33, the third solo album by
Hans Fjellestad, takes you elsewhere, away from his writing for ensembles (featured on
Red Sauce Baby) and into a more intimate sound world centered on the piano. The fixture of bourgeois boudoirs is approached as a cultural icon, a mean to channel emotions, a source of noise, and a tool of inspiration. And the pianist doesn't stick to this sole instrument; he also uses an old analog synthesizer, computer, sampler, and field recordings to create strange studio constructions that often stray far away from conventional piano music. Then again, you wouldn't expect anything less from
Fjellestad. "Hash Knife," "Pica," and "Mink Eyed" are piano-only pieces (if you take out the occasional vocal interjection). In them, the pianist shows his odd integration of the free jazz (
Cecil Taylor,
Borah Bergman) and contemporary (
Frederic Rzewski,
John Tilbury) idioms. "Hash Knife" contrasts manic key runs with sparse string-plucking and wood-hitting, while "Mink Eyed" is lightly dissonant romanticism.
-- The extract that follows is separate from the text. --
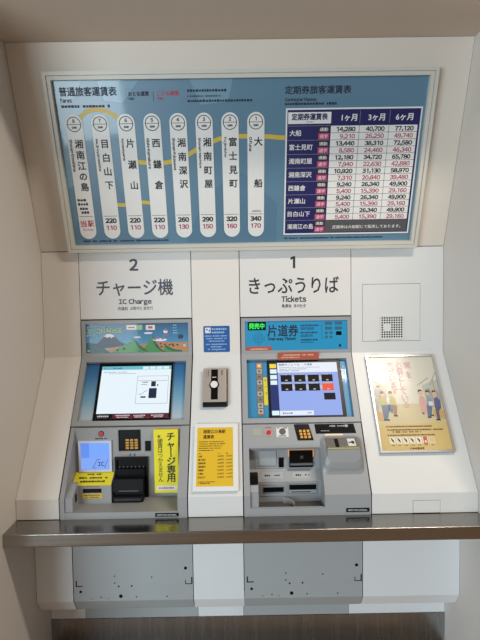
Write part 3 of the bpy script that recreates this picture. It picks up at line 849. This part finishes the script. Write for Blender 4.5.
MB().box(C0 + .028, .301, .7632, .7642, -PY + .034, -Y3 - .013).build('tray_floor', mat('tray_dark', (84, 82, 80), 0.4), t)
tc = MB()
pts = [(.145 + .040 * math.cos(math.radians(a)), -.300 + .055 * math.sin(math.radians(a))) for a in range(0, 91, 10)]
for (xa, ya), (xb, yb) in zip(pts[:-1], pts[1:]):
    tc.raw([Vector((xa, ya, .764)), Vector((xb, yb, .764)), Vector((xb, yb, .786)), Vector((xa, ya, .786)), Vector((xa + .003, ya + .003, .764)), Vector((xb + .003, yb + .003, .764)), Vector((xb + .003, yb + .003, .786)), Vector((xa + .003, ya + .003, .786))],
           [(0, 1, 2, 3), (4, 7, 6, 5), (3, 2, 6, 7), (0, 4, 5, 1), (0, 3, 7, 4), (1, 5, 6, 2)])
tc.build('tray_divider', CASE2, t)
PF = Fr((0, PY, 0), (0, 0, 1))
PL = Fr((0, PY - .034, 0), (0, 0, 1))
o = MB(PF).ring((.040, .132, .892, .984), (.043, .129, .895, .981), 0, .0012).box(.053, .124, .904, .966, 0, .004, bev=.001).build('receipt_plate', mat('plate_pale', (164, 169, 171), 0.4), t)
MB(PF).box(.134, .154, .896, .936, 0, .004).build('sensor', BLACK, t)
o = MB(PF).box(.177, .275, .896, .968, 0, .010, bev=.002).build('banknote_slot', BLACK, t)
MB(PF).ring((.174, .279, .942, .972), (.178, .275, .938, .968), 0, .007).build('amber_light', lcd('amber_glow', (255, 176, 100), 0.8), o)
MB(PF).box(.180, .272, .908, .916, .010, .022, bev=.002).build('slot_tongue', mat('tongue_grey', (128, 134, 138), 0.25, 0.5), o)
MB(PF).text('⊼', .222, .236, .932, .944, .0105).build('slot_mark', mat('mark_grey', (110, 112, 116), 0.5), o)
PSL = Fr((0, PY - .034, .848), (0, .034, .040))
for a, c in ((.062, .150), (.190, .262)):
    o = MB(PSL).box(a, c, .012, .038, 0, .001, bev=.0003).build('slot_label', mat('label_silver', (166, 170, 174), 0.4), t)
    MB(PSL).greek(a + .012, a + .035, .025, .009, .0014).greek(a + .05, min(a + .075, c - .004), .025, .006, .0014).build('lettering', INKB, o)
o = MB(PL).ring((.055, .160, .790, .842), (.062, .153, .801, .835), 0, .003).box(.066, .150, .806, .828, 0, .006).build('ticket_slot', CASE2, t)
MB(PL).box(.067, .149, .807, .827, .0061, .0066).build('slot_mouth', BLACK, o)
o = MB(PL).ring((.166, .290, .790, .846), (.170, .286, .796, .840), 0, .003).box(.171, .285, .800, .838, 0, .006).build('change_slot', CASE2, t)
MB(PL).box(.173, .283, .815, .836, .0061, .0066).build('slot_mouth', BLACK, o)
MB(PL).box(.180, .260, .804, .808, .0061, .0066).build('slot_line', DKGREY, o)
bl = MB().xprism([(-.316, .764), (-.316, .842), (-.300, .862), (PY - .035, .862), (PY - .035, .764)], C0 + .022, .044).build('side_block', CASE2, t)
MB().xprism([(-.300, .8665), (-.240, .8665), (-.240, .892), (-.285, .892)], C0 + .0275, .044).build('reader_slot', BLACK, bl)
# control strip on the slope
MB(S).box(.028, .063, .236, .267, 0, .001).build('pale_label', mat('label_sage', (164, 166, 150), 0.5), t)
b_ = MB(S).disc(.094, .249, .009, 0, .005).build('call_button', REDB, t)
MB(S).circle_ring(.094, .249, .0095, .016, .0012).build('button_ring', mat('ring_pink', (196, 150, 150), 0.5), b_)
MB(S).greek(.08, .108, .270, .004, .0008).build('lettering', INKRED, t)
o = MB(S).box(.126, .176, .229, .270, 0, .0012).build('camera_label', WHITE, t)
MB(S).circle_ring(.151, .252, 0.0, .014, .0018, 16).build('camera_mark', mat('mark_taupe', (96, 86, 80), 0.5), o)
MB(S).greek(.130, .146, .267, .005, .0016).greek(.156, .172, .267, .005, .0016).greek(.134, .168, .234, .005, .0016).build('lettering', INK, o)
kp = MB(S).prism([(.200, .282), (.262, .282), (.278, .214), (.212, .214)], 0, .0015).build('keypad', BLACK, t)
for r in range(3):
    for c in range(3):
        u_, v_ = .220 + c * .016 + (2 - r) * .002, .222 + r * .0125
        MB(S).box(u_, u_ + .0105, v_, v_ + .010, .0015, .005).build('key', GOLDKEY, kp)
o = MB(S).prism([(.286, .281), (.449, .281), (.456, .241), (.290, .241)], 0, .002).build('indicator_panel', mat('gloss_black', (12, 12, 14), 0.12), t)
MB(S).greek(.348, .41, .272, .007, .0024).ellipse(.418, .272, .008, .006, .0024, 12).greek(.31, .345, .252, .004, .0024).build('lettering', mat('print_dim_white', (160, 160, 164), 0.5), o)
# coin unit: rounded tub with the mouth on its upper face
def rrect(u0, u1, v0, v1, r, n=4):
    P = []
    for cx, cy, a0 in ((u1 - r, v1 - r, 0), (u0 + r, v1 - r, 90), (u0 + r, v0 + r, 180), (u1 - r, v0 + r, 270)):
        P += [(cx + r * math.cos(math.radians(a0 + 90 * k / n)), cy + r * math.sin(math.radians(a0 + 90 * k / n))) for k in range(n + 1)]
    return P
tub = MB(S)
rings = []
for (u0, u1, v0, v1, r, wb, wt) in ((.302, .470, .074, .232, .022, .0, .0), (.306, .464, .086, .228, .024, .012, .002), (.312, .460, .098, .226, .026, .030, .004), (.322, .452, .116, .222, .026, .042, .006)):
    L = []
    for a, c in rrect(u0, u1, v0, v1, r):
        # the tub stands out most along an edge at v = 0.165 and its upper face falls back to the slope
        k = min(max((c - .165) / (.226 - .165), 0), 1)
        L.append((a, c, wb * (1 - k) * (0.45 + 0.55 * min(max((c - .085) / .08, 0), 1)) + wt * k))
    rings.append(L)
n_ = len(rings[0])
P = [q for L in rings for q in L]
F = [(j * n_ + i, j * n_ + (i + 1) % n_, (j + 1) * n_ + (i + 1) % n_, (j + 1) * n_ + i) for j in range(len(rings) - 1) for i in range(n_)]
P += [(.322, .165, .042), (.452, .165, .042)]
last = rings[-1]
base = 3 * n_
up = [base + i for i in range(n_) if last[i][1] > .165]
dn = [base + i for i in range(n_) if last[i][1] <= .165]
iL, iR = len(P) - 2, len(P) - 1
F.append(tuple([iR] + up + [iL]))
F.append(tuple([iL] + dn + [iR]))
tub.loc(P, F)
tb_ = tub.build('coin_unit', TUB, t)
TF = Fr(S.p(0, .165, .046), S.p(0, .226, .0075) - S.p(0, .165, .046))
MB(TF).box(.322, .454, .010, .064, -.010, .0012, bev=.001).build('coin_mouth', mat('mouth_grey', (122, 116, 110), 0.35, 0.3), tb_)
MB(TF).box(.357, .372, .010, .056, .0012, .0022).build('coin_slot', BLACK, tb_)
MB(TF).box(.410, .440, .014, .056, .0012, .0020).build('coin_label', WHITE, tb_)
MB(TF).ellipse(.430, .034, .007, .009, .0024, 10).rect(.413, .423, .030, .036, .0024).build('label_mark', INK, tb_)
MB(TF).box(.326, .450, .001, .005, -.001, .0015).build('edge_light', mat('edge_yellow', (206, 196, 120), 0.4), tb_)
MB(S).box(.326, .400, .2325, .2385, 0, .002).build('lamp_strip', lcd('lamp_warm', (255, 226, 190), 1.0), t)
o = MB(B).box(.384, .474, .012, .027, 0, .003).build('name_plate', BLACK, t)
MB(B).text('NIPPON SIGNAL', .391, .467, .0165, .0225, .0034, 0.01).build('lettering', WHITE, o)

# red strips on the ticket machine
o = thing('warning_sticker', tuple(M.p(.068, .012, .0015)), 'short brick red warning strip at lower left of cyan head panel', 'sticker', 'red warning strips')
MB(M).box(.010, .126, .012, .035, .0016, .0024).build('strip', REDST, o)
MB(M).greek(.028, .105, .0235, .007, .0028).build('lettering', mat('print_peach', (226, 176, 150), 0.5), o)
o = thing('warning_sticker', tuple(M.p(.242, -.026, .008)), 'longer brick red warning strip centred on the edge above the touch screen', 'sticker', 'red warning strips')
MB(M).box(.152, .333, -.024, .006, .0065, .0235).build('strip', REDST, o)
MB(M).greek(.175, .31, -.003, .007, .0239).greek(.165, .25, -.014, .006, .0239).build('lettering', mat('print_peach', (226, 176, 150), 0.5), o)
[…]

But the best moments are found in the hybrid pieces where the piano's discourse intermingles with electronics and studio wizardry. "Smoke Shank" pairs a piano improvisation punctuated by overaccentuated grunts from the pianist with episodes of digitized reconfiguration. In "Phone Damage," he puts the E-Bow to the piano strings, although this is only one detail in an eventful piece that unfolds like cinema for the ear. The computer construction "Cabrito," with its beautiful soft-spoken finale, provides the undisputed highlight.